GIVEN REQUEST: Reproduce the listing below in its entirety. Change nothing.

╔══

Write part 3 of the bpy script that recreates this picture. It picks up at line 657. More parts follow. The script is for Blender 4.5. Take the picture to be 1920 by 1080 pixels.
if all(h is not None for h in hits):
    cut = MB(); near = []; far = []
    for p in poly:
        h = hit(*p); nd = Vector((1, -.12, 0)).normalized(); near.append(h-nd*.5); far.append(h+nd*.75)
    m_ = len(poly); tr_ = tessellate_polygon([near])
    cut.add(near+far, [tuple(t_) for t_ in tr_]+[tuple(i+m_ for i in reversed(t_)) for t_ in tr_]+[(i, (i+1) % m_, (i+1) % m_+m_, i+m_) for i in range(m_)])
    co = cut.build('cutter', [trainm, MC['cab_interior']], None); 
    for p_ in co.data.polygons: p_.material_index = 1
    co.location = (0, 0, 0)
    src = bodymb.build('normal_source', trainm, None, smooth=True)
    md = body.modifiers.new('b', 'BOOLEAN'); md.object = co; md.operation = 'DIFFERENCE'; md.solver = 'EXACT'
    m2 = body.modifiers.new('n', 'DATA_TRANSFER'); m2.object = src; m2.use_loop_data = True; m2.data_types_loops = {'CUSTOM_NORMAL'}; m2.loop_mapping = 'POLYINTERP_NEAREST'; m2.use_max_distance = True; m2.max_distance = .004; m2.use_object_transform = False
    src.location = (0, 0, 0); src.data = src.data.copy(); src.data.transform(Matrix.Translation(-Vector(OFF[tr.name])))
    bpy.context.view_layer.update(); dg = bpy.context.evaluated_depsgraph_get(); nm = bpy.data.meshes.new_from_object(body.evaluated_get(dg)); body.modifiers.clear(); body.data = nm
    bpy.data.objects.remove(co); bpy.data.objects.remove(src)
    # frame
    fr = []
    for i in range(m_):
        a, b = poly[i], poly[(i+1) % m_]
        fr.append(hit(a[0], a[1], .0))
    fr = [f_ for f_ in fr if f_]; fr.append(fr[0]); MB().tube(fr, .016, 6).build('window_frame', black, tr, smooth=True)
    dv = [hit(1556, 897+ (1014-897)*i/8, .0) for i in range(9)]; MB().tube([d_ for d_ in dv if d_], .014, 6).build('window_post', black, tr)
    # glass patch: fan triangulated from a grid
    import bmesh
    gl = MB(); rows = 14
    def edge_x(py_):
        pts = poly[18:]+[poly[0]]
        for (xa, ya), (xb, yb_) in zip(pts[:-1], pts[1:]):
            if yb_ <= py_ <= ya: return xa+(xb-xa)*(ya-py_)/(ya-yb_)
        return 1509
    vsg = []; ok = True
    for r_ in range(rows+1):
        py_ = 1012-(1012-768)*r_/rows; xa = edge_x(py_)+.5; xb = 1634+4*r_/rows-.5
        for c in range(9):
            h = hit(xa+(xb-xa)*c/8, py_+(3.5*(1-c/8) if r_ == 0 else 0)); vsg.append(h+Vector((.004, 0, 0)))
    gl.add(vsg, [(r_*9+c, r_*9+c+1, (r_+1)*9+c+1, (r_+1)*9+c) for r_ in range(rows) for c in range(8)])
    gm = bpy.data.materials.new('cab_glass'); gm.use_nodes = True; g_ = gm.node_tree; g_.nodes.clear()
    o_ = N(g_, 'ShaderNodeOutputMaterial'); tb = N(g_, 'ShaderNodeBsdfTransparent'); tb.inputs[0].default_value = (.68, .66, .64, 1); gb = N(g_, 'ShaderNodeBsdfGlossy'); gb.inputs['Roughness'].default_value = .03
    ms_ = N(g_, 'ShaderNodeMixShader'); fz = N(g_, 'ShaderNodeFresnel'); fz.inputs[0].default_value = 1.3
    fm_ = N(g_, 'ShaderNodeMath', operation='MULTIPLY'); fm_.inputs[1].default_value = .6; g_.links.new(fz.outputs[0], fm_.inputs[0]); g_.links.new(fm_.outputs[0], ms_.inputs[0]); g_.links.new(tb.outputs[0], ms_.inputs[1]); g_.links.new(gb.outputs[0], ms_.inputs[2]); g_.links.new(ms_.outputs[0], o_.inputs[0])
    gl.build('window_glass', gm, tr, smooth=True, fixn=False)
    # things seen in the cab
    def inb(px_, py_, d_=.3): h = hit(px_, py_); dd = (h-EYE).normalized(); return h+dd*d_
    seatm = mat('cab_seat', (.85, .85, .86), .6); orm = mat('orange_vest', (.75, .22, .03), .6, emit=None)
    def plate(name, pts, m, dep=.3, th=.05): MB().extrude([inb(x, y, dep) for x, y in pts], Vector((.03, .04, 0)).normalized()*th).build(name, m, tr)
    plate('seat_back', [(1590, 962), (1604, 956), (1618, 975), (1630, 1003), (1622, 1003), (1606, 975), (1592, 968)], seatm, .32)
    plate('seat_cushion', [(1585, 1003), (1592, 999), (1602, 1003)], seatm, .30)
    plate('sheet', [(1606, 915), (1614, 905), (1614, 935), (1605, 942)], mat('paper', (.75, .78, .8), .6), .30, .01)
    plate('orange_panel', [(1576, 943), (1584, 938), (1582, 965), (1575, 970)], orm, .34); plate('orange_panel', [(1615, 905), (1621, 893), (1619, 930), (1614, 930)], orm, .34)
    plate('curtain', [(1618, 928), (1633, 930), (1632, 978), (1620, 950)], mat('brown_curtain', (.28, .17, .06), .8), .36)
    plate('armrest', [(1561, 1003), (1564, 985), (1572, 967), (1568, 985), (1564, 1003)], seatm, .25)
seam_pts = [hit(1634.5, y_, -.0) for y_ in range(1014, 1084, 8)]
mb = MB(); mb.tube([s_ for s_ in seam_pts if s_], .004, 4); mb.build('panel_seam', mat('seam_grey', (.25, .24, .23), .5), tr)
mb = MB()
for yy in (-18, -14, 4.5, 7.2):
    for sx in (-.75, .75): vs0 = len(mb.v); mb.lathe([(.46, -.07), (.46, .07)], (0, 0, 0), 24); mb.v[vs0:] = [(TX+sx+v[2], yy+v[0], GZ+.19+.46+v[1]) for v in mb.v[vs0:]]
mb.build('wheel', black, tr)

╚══

RESPONSE BELOW:
Write part 3 of the bpy script that recreates this picture. It picks up at line 657. More parts follow. The script is for Blender 4.5. Take the picture to be 1920 by 1080 pixels.
if all(h is not None for h in hits):
    cut = MB(); near = []; far = []
    for p in poly:
        h = hit(*p); nd = Vector((1, -.12, 0)).normalized(); near.append(h-nd*.5); far.append(h+nd*.75)
    m_ = len(poly); tr_ = tessellate_polygon([near])
    cut.add(near+far, [tuple(t_) for t_ in tr_]+[tuple(i+m_ for i in reversed(t_)) for t_ in tr_]+[(i, (i+1) % m_, (i+1) % m_+m_, i+m_) for i in range(m_)])
    co = cut.build('cutter', [trainm, MC['cab_interior']], None); 
    for p_ in co.data.polygons: p_.material_index = 1
    co.location = (0, 0, 0)
    src = bodymb.build('normal_source', trainm, None, smooth=True)
    md = body.modifiers.new('b', 'BOOLEAN'); md.object = co; md.operation = 'DIFFERENCE'; md.solver = 'EXACT'
    m2 = body.modifiers.new('n', 'DATA_TRANSFER'); m2.object = src; m2.use_loop_data = True; m2.data_types_loops = {'CUSTOM_NORMAL'}; m2.loop_mapping = 'POLYINTERP_NEAREST'; m2.use_max_distance = True; m2.max_distance = .004; m2.use_object_transform = False
    src.location = (0, 0, 0); src.data = src.data.copy(); src.data.transform(Matrix.Translation(-Vector(OFF[tr.name])))
    bpy.context.view_layer.update(); dg = bpy.context.evaluated_depsgraph_get(); nm = bpy.data.meshes.new_from_object(body.evaluated_get(dg)); body.modifiers.clear(); body.data = nm
    bpy.data.objects.remove(co); bpy.data.objects.remove(src)
    # frame
    fr = []
    for i in range(m_):
        a, b = poly[i], poly[(i+1) % m_]
        fr.append(hit(a[0], a[1], .0))
    fr = [f_ for f_ in fr if f_]; fr.append(fr[0]); MB().tube(fr, .016, 6).build('window_frame', black, tr, smooth=True)
    dv = [hit(1556, 897+ (1014-897)*i/8, .0) for i in range(9)]; MB().tube([d_ for d_ in dv if d_], .014, 6).build('window_post', black, tr)
    # glass patch: fan triangulated from a grid
    import bmesh
    gl = MB(); rows = 14
    def edge_x(py_):
        pts = poly[18:]+[poly[0]]
        for (xa, ya), (xb, yb_) in zip(pts[:-1], pts[1:]):
            if yb_ <= py_ <= ya: return xa+(xb-xa)*(ya-py_)/(ya-yb_)
        return 1509
    vsg = []; ok = True
    for r_ in range(rows+1):
        py_ = 1012-(1012-768)*r_/rows; xa = edge_x(py_)+.5; xb = 1634+4*r_/rows-.5
        for c in range(9):
            h = hit(xa+(xb-xa)*c/8, py_+(3.5*(1-c/8) if r_ == 0 else 0)); vsg.append(h+Vector((.004, 0, 0)))
    gl.add(vsg, [(r_*9+c, r_*9+c+1, (r_+1)*9+c+1, (r_+1)*9+c) for r_ in range(rows) for c in range(8)])
    gm = bpy.data.materials.new('cab_glass'); gm.use_nodes = True; g_ = gm.node_tree; g_.nodes.clear()
    o_ = N(g_, 'ShaderNodeOutputMaterial'); tb = N(g_, 'ShaderNodeBsdfTransparent'); tb.inputs[0].default_value = (.68, .66, .64, 1); gb = N(g_, 'ShaderNodeBsdfGlossy'); gb.inputs['Roughness'].default_value = .03
    ms_ = N(g_, 'ShaderNodeMixShader'); fz = N(g_, 'ShaderNodeFresnel'); fz.inputs[0].default_value = 1.3
    fm_ = N(g_, 'ShaderNodeMath', operation='MULTIPLY'); fm_.inputs[1].default_value = .6; g_.links.new(fz.outputs[0], fm_.inputs[0]); g_.links.new(fm_.outputs[0], ms_.inputs[0]); g_.links.new(tb.outputs[0], ms_.inputs[1]); g_.links.new(gb.outputs[0], ms_.inputs[2]); g_.links.new(ms_.outputs[0], o_.inputs[0])
    gl.build('window_glass', gm, tr, smooth=True, fixn=False)
    # things seen in the cab
    def inb(px_, py_, d_=.3): h = hit(px_, py_); dd = (h-EYE).normalized(); return h+dd*d_
    seatm = mat('cab_seat', (.85, .85, .86), .6); orm = mat('orange_vest', (.75, .22, .03), .6, emit=None)
    def plate(name, pts, m, dep=.3, th=.05): MB().extrude([inb(x, y, dep) for x, y in pts], Vector((.03, .04, 0)).normalized()*th).build(name, m, tr)
    plate('seat_back', [(1590, 962), (1604, 956), (1618, 975), (1630, 1003), (1622, 1003), (1606, 975), (1592, 968)], seatm, .32)
    plate('seat_cushion', [(1585, 1003), (1592, 999), (1602, 1003)], seatm, .30)
    plate('sheet', [(1606, 915), (1614, 905), (1614, 935), (1605, 942)], mat('paper', (.75, .78, .8), .6), .30, .01)
    plate('orange_panel', [(1576, 943), (1584, 938), (1582, 965), (1575, 970)], orm, .34); plate('orange_panel', [(1615, 905), (1621, 893), (1619, 930), (1614, 930)], orm, .34)
    plate('curtain', [(1618, 928), (1633, 930), (1632, 978), (1620, 950)], mat('brown_curtain', (.28, .17, .06), .8), .36)
    plate('armrest', [(1561, 1003), (1564, 985), (1572, 967), (1568, 985), (1564, 1003)], seatm, .25)
seam_pts = [hit(1634.5, y_, -.0) for y_ in range(1014, 1084, 8)]
mb = MB(); mb.tube([s_ for s_ in seam_pts if s_], .004, 4); mb.build('panel_seam', mat('seam_grey', (.25, .24, .23), .5), tr)
mb = MB()
for yy in (-18, -14, 4.5, 7.2):
    for sx in (-.75, .75): vs0 = len(mb.v); mb.lathe([(.46, -.07), (.46, .07)], (0, 0, 0), 24); mb.v[vs0:] = [(TX+sx+v[2], yy+v[0], GZ+.19+.46+v[1]) for v in mb.v[vs0:]]
mb.build('wheel', black, tr)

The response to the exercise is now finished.